Thursday, December 04, 2008

ink drawings, ca. 1990-92

So, I've decided not to post online anymore the pages of Ruins as I make them (actually, I came to this decision a while ago, I'm just fessing up to it now), especially since once they're made they'll require some serious resequencing plus other editorial work... I just don't think the work as I'm intending it can be properly experienced in the piecemeal fashion in which I'm posting pages. So you'll just have to see it in its completed form (and on paper), a year or two from now.

This does leave me with a certain gap in material to post here, though... Fortunately, the work that Troy Lloyd has been recently posting on his blog has made me go digging through my basement for some old drawings, some of the earliest ones in which I began playing with inkblots, etc. Here are some of them, in roughly chronological order (and do keep in mind I was about 22 to 24 when making them):

And here is one done in September 1991 in collaboration with my friend Eva Struhal (I know the exact date because it's the only one signed and dated). I think she contributed some of the more landscape-y, as well as figurative, elements:

These are all 18" x 24", Sumi-e ink on paper. More to come later.


troylloyd said...

thanx for posting these, what else ya got in the basement, eh?

goodstuff, & again, i'm particularly fascinated w/ the top drawing, crazy in my head straight thru eyes, like Moon Knight when he was about to pass out & tripp'd out w/ the ELEVATOR letters, it's figurative, i'd say, & gives this viewer a feeling of interdimensionality, it's so clear, the diving figure & the midleft actionslash makes movement to add on dimensional spots,

the 2nd gives me V.Gogh & motion of moving thru the nighttimes, awake & racing toward that centrality, or even navel, navel-gazing somehow took on negative connation in the West, but some Indian mystics used to actually practice a form of meditation while gazing at their navel, pretty heavy i think & that umbilical cord never leaves us, much like the celebrated phantom limb phenomenon, our cord always remains, feeding us.

Tim said...

jolly nice. hadn't seen these before.

most of them contain parts which suggest real world things to me: faces, people, animals, foliage.

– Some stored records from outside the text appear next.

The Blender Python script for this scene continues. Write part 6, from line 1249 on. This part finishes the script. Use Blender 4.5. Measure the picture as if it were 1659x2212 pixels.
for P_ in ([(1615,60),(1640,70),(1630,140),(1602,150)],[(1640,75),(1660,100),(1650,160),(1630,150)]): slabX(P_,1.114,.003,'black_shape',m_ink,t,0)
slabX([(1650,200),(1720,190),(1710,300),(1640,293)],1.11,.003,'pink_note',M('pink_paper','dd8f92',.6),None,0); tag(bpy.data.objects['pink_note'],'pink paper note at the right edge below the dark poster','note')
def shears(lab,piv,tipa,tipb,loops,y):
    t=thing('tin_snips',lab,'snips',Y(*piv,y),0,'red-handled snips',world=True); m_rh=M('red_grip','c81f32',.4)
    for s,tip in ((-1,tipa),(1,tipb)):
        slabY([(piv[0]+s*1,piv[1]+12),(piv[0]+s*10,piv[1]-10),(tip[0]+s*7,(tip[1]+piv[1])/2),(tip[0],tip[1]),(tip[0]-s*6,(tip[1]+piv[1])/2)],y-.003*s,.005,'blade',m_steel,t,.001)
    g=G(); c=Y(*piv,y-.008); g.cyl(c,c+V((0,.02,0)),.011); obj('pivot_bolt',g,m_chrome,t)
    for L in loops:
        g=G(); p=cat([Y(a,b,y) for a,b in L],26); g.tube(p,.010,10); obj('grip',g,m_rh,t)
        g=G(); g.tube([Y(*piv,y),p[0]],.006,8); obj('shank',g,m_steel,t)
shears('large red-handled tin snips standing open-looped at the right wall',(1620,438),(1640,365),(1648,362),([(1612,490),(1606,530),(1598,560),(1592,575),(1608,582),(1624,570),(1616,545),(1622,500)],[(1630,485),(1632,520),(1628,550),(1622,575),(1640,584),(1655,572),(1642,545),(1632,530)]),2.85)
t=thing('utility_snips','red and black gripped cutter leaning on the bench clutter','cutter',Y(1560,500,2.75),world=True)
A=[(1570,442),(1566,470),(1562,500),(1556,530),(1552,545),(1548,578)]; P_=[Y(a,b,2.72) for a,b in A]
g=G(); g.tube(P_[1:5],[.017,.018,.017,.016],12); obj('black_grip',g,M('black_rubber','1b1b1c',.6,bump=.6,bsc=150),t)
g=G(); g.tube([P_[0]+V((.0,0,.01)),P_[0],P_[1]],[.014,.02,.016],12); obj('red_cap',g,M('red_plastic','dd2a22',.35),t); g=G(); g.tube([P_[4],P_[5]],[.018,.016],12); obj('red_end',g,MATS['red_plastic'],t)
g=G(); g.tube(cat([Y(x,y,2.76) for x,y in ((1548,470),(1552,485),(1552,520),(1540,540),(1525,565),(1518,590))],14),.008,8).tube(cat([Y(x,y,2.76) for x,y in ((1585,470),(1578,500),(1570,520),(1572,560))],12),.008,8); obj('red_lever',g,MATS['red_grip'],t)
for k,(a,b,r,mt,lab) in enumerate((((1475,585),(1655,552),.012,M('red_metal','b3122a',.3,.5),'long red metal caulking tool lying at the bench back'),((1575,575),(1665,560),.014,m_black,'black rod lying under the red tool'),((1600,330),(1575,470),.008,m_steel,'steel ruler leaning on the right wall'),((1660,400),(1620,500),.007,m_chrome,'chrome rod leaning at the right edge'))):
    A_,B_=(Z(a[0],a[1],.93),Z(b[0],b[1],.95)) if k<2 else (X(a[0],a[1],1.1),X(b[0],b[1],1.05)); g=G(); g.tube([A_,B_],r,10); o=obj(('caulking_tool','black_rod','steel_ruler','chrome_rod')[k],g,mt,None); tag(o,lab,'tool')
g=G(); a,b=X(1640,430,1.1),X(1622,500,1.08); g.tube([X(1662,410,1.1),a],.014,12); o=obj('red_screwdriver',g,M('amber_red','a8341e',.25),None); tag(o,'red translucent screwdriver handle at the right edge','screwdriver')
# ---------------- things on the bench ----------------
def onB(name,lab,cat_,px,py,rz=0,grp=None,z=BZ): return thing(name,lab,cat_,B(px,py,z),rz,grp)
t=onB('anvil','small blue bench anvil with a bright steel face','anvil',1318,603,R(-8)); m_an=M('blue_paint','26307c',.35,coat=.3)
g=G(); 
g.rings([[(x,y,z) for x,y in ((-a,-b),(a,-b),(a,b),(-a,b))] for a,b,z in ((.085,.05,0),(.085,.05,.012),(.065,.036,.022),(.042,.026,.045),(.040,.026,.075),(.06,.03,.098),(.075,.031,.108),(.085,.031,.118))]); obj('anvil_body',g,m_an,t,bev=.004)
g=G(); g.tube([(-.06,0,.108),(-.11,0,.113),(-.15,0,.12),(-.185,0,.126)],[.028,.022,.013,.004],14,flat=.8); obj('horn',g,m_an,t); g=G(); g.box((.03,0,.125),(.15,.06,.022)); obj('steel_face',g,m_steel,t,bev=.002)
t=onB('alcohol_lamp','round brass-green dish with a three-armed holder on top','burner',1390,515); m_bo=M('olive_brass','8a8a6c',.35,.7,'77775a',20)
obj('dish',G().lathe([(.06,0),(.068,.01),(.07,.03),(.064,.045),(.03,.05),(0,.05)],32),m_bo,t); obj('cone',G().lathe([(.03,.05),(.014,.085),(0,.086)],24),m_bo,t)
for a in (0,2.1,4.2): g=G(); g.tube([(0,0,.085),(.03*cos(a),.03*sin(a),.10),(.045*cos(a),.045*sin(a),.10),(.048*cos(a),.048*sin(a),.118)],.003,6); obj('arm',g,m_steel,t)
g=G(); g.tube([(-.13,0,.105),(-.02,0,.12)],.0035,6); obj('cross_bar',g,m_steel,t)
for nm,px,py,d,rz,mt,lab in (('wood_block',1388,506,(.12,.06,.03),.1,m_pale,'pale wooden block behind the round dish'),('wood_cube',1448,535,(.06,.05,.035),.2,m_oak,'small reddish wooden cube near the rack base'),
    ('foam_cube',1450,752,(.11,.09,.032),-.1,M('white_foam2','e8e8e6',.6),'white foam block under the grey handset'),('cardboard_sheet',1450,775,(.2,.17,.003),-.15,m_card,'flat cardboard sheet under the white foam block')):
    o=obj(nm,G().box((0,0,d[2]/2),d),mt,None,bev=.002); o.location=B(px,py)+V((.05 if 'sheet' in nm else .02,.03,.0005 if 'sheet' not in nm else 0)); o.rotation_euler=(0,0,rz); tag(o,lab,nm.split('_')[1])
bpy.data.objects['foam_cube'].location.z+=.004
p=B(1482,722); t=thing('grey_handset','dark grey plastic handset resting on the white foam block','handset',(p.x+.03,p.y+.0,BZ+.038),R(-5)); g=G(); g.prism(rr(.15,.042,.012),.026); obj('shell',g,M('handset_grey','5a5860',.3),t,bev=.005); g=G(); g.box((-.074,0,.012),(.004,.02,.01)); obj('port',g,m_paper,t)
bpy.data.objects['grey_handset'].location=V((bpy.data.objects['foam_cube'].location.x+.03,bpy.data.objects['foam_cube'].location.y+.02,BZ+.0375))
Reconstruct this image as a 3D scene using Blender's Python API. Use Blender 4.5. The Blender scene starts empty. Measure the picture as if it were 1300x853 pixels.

which makes me think of something Dick Whyte said: that "abstract" is an absolute, but "abstraction" is relative.

"abstract" drawings can nevertheless represent identifiable things, but perhaps suggest different things to different people viewing them.

Tim said...

jolly nice. no, I hadn't seen these before.

parts of them suggest real world things such as faces, people, animals, foliage to me.

which reminds me of something Dick Whyte said: "abstract" is an absolute but "abstraction" is relative.

these "abstract" drawings nevertheless represent identifiable things to this viewer. however, a different person might perceive different things in them.